Published: February 9, 2026 | Updated: February 9, 2026
Eddie Bauer has filed for Chapter 11 bankruptcy protection, a move that keeps the outdoor apparel brand operating for now while it tries to reorganize its finances and pursue a potential sale. For Canadian shoppers, the headline detail is hard to miss: the company’s footprint includes 15 stores in Ontario, and their longer-term future is now uncertain as the restructuring process unfolds.
The filing affects the brand’s retail operator across North America, with nearly 250 stores in the mix. Management says stores will remain open in the near term, but liquidation sales are beginning as the company winds down certain locations and evaluates what can be preserved. In practical terms, that means Canadians may see early markdowns and clearance events in-store, even as the company continues looking for a buyer to keep some or all retail operations running.
Leadership blamed a familiar pile-up of retail pressures: weaker sales, supply chain complications, and higher costs that have become tougher to absorb.

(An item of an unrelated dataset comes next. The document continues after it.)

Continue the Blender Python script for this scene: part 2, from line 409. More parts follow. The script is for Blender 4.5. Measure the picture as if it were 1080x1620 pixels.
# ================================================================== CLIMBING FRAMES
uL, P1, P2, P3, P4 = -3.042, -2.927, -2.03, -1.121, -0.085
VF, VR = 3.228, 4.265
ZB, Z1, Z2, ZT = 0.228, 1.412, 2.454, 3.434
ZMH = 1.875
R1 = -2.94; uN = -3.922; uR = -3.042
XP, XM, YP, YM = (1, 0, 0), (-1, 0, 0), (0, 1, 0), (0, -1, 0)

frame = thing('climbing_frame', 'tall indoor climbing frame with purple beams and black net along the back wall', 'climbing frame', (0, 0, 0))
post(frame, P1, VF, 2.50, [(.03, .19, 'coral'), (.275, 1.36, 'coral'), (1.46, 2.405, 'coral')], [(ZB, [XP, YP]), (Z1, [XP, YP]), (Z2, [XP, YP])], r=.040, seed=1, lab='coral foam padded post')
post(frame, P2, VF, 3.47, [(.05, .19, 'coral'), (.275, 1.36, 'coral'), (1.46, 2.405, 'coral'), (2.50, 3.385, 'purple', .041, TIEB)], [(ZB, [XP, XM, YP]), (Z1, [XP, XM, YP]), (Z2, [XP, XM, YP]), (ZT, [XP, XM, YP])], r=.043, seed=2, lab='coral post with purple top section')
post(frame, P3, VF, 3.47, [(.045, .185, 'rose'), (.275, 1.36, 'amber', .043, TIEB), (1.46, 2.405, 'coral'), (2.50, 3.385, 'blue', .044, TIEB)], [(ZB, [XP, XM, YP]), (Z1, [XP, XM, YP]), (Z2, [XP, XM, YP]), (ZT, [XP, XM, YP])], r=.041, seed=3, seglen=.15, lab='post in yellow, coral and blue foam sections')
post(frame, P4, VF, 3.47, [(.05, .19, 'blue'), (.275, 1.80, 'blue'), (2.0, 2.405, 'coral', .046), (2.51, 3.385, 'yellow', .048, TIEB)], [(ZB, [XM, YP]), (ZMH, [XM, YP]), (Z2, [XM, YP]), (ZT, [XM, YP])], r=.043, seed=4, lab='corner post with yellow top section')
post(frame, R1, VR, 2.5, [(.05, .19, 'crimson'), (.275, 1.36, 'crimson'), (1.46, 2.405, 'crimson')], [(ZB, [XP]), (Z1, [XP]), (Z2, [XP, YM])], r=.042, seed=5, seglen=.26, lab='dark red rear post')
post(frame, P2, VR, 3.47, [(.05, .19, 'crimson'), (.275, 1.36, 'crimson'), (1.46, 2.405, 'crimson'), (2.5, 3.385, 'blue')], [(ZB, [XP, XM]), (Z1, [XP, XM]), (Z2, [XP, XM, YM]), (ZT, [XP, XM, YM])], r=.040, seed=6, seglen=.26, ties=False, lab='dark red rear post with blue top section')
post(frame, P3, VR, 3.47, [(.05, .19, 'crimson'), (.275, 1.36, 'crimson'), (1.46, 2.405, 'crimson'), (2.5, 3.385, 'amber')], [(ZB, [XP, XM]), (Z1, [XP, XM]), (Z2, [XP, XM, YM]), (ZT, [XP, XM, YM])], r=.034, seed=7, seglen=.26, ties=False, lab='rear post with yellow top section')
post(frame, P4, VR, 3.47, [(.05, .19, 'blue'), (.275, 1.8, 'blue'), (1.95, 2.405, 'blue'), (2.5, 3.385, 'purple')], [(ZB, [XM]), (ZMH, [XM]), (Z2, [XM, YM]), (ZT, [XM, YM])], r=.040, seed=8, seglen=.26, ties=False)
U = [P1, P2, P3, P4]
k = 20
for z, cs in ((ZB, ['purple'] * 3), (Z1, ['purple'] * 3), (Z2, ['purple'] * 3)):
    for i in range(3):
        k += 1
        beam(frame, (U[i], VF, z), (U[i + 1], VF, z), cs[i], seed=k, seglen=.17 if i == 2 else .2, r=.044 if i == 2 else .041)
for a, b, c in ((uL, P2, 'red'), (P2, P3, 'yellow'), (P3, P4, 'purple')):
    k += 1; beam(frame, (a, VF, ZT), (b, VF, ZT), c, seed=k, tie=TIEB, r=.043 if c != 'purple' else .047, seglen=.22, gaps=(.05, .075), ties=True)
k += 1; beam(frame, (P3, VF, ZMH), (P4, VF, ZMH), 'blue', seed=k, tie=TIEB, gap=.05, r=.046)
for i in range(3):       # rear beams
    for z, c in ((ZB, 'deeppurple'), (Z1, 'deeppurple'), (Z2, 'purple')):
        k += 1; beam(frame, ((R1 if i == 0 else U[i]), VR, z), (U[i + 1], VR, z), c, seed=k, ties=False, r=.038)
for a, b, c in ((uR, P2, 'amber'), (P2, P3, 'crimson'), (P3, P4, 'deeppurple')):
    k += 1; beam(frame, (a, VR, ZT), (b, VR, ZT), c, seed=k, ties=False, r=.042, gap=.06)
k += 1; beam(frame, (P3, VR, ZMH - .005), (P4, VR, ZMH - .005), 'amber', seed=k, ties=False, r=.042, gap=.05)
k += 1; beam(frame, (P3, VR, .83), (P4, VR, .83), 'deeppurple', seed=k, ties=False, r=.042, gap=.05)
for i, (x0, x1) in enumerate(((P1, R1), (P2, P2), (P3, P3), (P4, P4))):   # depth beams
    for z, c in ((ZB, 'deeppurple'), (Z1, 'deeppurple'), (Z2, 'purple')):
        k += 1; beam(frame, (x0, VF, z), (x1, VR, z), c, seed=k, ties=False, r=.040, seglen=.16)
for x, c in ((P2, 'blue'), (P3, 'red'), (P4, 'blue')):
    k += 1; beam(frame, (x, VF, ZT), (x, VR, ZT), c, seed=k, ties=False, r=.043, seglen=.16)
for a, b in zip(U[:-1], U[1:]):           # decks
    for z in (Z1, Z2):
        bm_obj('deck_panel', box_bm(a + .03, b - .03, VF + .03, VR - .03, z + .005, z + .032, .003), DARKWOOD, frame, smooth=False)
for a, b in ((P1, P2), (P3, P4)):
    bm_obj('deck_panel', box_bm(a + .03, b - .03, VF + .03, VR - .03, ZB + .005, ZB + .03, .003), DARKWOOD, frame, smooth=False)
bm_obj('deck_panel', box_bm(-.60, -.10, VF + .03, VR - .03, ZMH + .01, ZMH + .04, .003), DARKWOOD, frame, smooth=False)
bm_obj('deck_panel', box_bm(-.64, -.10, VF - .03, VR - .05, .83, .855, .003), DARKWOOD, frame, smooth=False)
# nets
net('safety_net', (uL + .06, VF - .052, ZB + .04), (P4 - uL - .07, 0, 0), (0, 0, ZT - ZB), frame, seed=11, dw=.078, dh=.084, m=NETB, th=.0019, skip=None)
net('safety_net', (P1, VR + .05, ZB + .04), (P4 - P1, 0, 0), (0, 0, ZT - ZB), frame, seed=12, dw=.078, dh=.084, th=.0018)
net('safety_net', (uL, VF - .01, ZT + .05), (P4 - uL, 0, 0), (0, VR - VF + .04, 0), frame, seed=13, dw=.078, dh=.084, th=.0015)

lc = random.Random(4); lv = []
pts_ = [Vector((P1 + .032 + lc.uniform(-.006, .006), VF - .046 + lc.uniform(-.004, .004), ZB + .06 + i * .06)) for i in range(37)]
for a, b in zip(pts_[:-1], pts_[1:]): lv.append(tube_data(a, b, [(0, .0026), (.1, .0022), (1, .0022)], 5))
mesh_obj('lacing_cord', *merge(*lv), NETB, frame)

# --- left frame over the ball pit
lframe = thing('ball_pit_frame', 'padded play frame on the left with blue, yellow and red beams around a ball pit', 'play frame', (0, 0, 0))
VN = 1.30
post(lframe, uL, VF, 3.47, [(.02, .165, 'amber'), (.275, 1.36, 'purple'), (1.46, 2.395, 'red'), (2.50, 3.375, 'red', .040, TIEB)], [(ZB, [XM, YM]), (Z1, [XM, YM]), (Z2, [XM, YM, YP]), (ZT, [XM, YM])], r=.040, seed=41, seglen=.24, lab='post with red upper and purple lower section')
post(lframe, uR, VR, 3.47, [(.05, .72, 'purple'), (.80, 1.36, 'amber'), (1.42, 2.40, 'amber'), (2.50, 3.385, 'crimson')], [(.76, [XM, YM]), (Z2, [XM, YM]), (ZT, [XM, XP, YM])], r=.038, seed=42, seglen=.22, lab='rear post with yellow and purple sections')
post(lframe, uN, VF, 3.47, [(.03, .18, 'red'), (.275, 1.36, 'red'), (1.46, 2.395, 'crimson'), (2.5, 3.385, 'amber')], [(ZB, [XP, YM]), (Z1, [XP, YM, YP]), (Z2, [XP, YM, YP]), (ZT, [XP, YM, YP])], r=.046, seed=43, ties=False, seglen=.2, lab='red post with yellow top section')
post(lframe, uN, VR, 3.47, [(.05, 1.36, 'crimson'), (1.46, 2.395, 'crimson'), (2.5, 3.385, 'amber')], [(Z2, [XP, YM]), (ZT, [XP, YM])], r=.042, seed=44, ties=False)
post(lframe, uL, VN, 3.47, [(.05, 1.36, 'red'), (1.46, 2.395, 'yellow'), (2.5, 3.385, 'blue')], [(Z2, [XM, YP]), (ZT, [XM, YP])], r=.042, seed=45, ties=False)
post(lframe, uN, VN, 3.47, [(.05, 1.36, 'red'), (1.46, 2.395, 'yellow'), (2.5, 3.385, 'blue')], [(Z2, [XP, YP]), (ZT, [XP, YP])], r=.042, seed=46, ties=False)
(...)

The company also pointed to broader headwinds such as inflation and tariff uncertainty, arguing that even recent improvements to product development and marketing couldn’t move fast enough to reverse several years of accumulating challenges.
Under a restructuring support agreement with lenders, Eddie Bauer plans to reorganize its debts while continuing day-to-day operations. The company says brick-and-mortar locations will stay open during this phase, but liquidation sales will begin as select sites are slated for wind-down. It has not been made clear how many Canadian stores could be affected, or whether Ontario’s 15 locations will all remain open throughout the process.
At the same time, the retailer is running a sales process aimed at securing a buyer for all or part of its store operations. If a deal comes together quickly, management says it could pause wind-down activity and shift into transaction mode, with the goal of preserving value and stabilizing the retail business. If no buyer emerges, the risk is that more closures follow—especially as liquidation accelerates.
Not everything tied to Eddie Bauer is caught in the same storm. The brand’s e-commerce and wholesale operations are expected to continue without disruption, after a brand management shift announced earlier this year. That separation matters for Canadians who rely on online ordering or third-party retailers: a retail bankruptcy filing doesn’t automatically mean the brand disappears from the market, but it can reshape where and how shoppers access it.
The company has also asked the court for “first-day” relief—standard requests in a Chapter 11 process—so it can keep paying wages and benefits and maintain basic operations while the restructuring moves forward. For employees and shoppers, that’s the difference between a sudden shutdown and a controlled process where stores stay open, at least initially.
For Canadians watching closely, the next signals to track are straightforward: whether liquidation expands to more locations, whether any Canadian stores are specifically named for closure, and whether a buyer steps in to keep the retail side alive. A broader overview of the filing and the store strategy has also been reported by The Associated Press.
Until more details are confirmed, the bottom line for Canadian shoppers is this: Eddie Bauer stores are open for now, discounts may deepen as liquidation begins at select locations, and the long-term outcome for Ontario’s 15 stores hinges on how quickly a sale or restructuring plan comes together.